I’ve always known, of course, that I did not actually jump from one timeline to another. I’m not even sure that I believe the multiverse is real. But to me, it’s not a narrative trick. Saying that I carry memories from wildly disparate alternate universes is the closest I can come to describing what it’s like to be in my mind.
And I love that, in Everything Everywhere All At Once, I am finally encountering a story that doesn’t resist how wild that is—and how devastating. I find myself identifying with Jobu Tupaki, who is so overwhelmed after encountering literally everything that she concludes that if everything exists, nothing matters. I had become so overwhelmed by the extremities of my experiences, I had started to worry that nothing was real, not even the things I knew to be true about my life.
Perhaps, I realize, that’s why I love travel: everywhere new feels like an alternate universe, where the chaos outside matches what I feel inside. And I can finally feel like I am part of the real world.
The movie ends after midnight. I walk through Union Square with my new partner, a man who jumps worlds with me as easily as some people cross the street. Who loves my hauntings as much as my dreams. Who will be on a plane to Bali with me in a few short weeks.
I cut the relative peace of the late-night city air, holding forth about why this movie is so different. When I get to the part about how other multiverse stories are a vehicle for the cliched adage to “love the life you’ve got,” he stops me.
“Isn’t that what Everything Everywhere All At Once tells us to do?” He says. “Doesn’t Evelyn return to her original timeline with a greater acceptance of what she has?”
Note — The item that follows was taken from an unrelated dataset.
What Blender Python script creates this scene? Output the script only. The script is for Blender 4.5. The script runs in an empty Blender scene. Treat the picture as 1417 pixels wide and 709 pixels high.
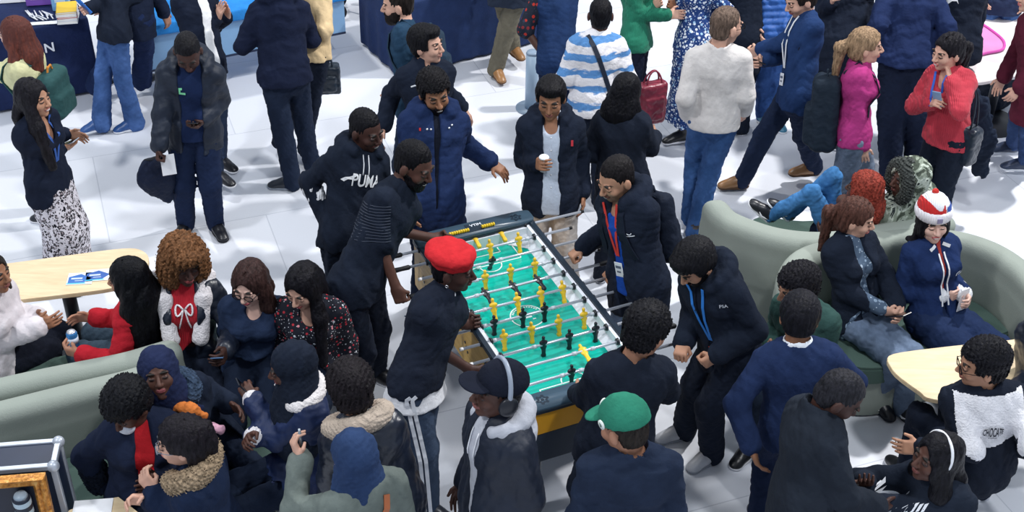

I consider this. He’s right—she does finish the movie accepting, even loving, what she has made in her original timeline. But the movie resists the tone of everything coming together neatly. The last scenes embody the instability of outcomes in a world where everything isn’t just possible, it’s real. More than that, Evelyn is changed not just by what she’s seen in other lives she could have lived. As she brings Jobu Tupaki back from the brink, she must grapple with the fact of everything, and in doing so, let go of the rigidity that bound her in her original timeline. It’s the chaos itself that changes her.
The apartment where I was raped is less than a ten minute walk in the other direction. As always when I’m in New York, I feel its proximity like a black hole with an uncannily strong gravitational pull. A few times over the years, I’ve gone back and stood where the man used to sleep across the street from my apartment, looking up at my old window. More than anywhere else in the world, that little square of asphalt seems to hold the possibility of infinite universes for me. Because when I’ve stood there, being a visitor from an alternate universe is the only way I can explain the pleasant curtains some stranger has hung in the window of the room where I was raped.
Or the fact that I can just walk away.
But now we’re headed uptown. As always, the Village is eerily quiet this late on a Tuesday. As always, the rain-slick street reflects the scattershot lights in windows up above. When I take off my glasses to wipe them clean, it’s almost impossible to know where in the fuzzy, twinkling world the buildings end and the street begins.
It could be five years ago. Except that it isn’t.
It occurs to me that I am now a woman who knows the many universes inside of her. I am free now, but not terribly long ago, I wasn’t. And I wouldn’t be what I am if it weren’t for that other universe I had to escape—because I shaped the life I’ve made with the knowledge of how I never again want to live. Knowing that all things are true—the realities you have made and the realities you have escaped from—works its way into your identity, as you carry the memories of other worlds and the other people you have been, in all their pain and triumph.
Perhaps that is the best resolution of all: accepting that the chaos of everything we have experienced, every person we have been, is true.